Hikâye baş karakterin milliyetinden hiç söz etmiyor (ama Yunanca konuşuyor filmde) ve bu karakterden yola çıkarak tüm mültecilerin trajedisini anlatmaya soyunuyor. Ne var ki daha başlardaki çıplaklar kampından başlayan ve özellikle de otelde kalan misafirlerin kaçak mülteci avına çıkmaları ile doruğuna ulaşan bir “durumu mizahlaştırma” çabası filme epey zarar veriyor. Film özellikle buna gayret göstermese de bir süre sonra kahramanımızın mülteci olduğunu unutup sadece ait olmadığı bir yerde kalmaya çabalayan adamın kimi küçük komik hikâyelerini aktaran bir esere dönüşüyor maalesef. Açıkçası bu nedenle de hikâyenin asıl özünü hatırlamak için aklınızda onun mülteciliğin trajedisini yaşayan bir adam olduğunu kendinize sık sık hatırlatmanız gerekecektir. “Missing – Kayıp” veya “Z – Ölümsüz” gibi filmlerin başarılı yönetmeni Gavras’ın son filmleri öncekiler kadar başarı olamadı. Yönetmenin klasikleşen filmleri ile örneğin bu filmi karşılaştırırsak, en temel farklılık olarak Gavras’ı benzersiz kılan belgesele yakın gerçekçilik tarzından uzaklaşması gösterilebilir.

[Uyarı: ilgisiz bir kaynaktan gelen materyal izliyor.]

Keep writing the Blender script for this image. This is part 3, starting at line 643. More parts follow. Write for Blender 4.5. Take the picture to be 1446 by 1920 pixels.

Yönetmen bu filmi de benzer bir tarz ile ele alsaydı nasıl bir eser çıkardı karşımıza bilmiyorum ama bu hali ile film ne yeterince gerçekçi ne de yeterince masalsı.

Yumuşak renkli görüntülerinin filmin hafif havasına uyduğu ama eleştirdiğim yanını da artırdığı filmde baş oyuncu Scamarcio hikâyenin tarzına uygun “hafif ve sevimli” performansı ile işini başarı ile yapıyor. Filmin gereğinden hafif havasını ne kadar erken kabullenirseniz o kadar içine gireceğiniz, konusu ile önemli, insanlığın bu büyük sorunu karşısında umudumuzu yitirmememize destek olacak iyimser havası ve dinamik anlatımı ile de çekici bir film bu ama bildiğimiz anlamda bir Costa Gavras beklentisi ile seyredilirse hayal kırıklığı yaratması muhtemel bir çalışma olduğunu da akılda tutmak gerek.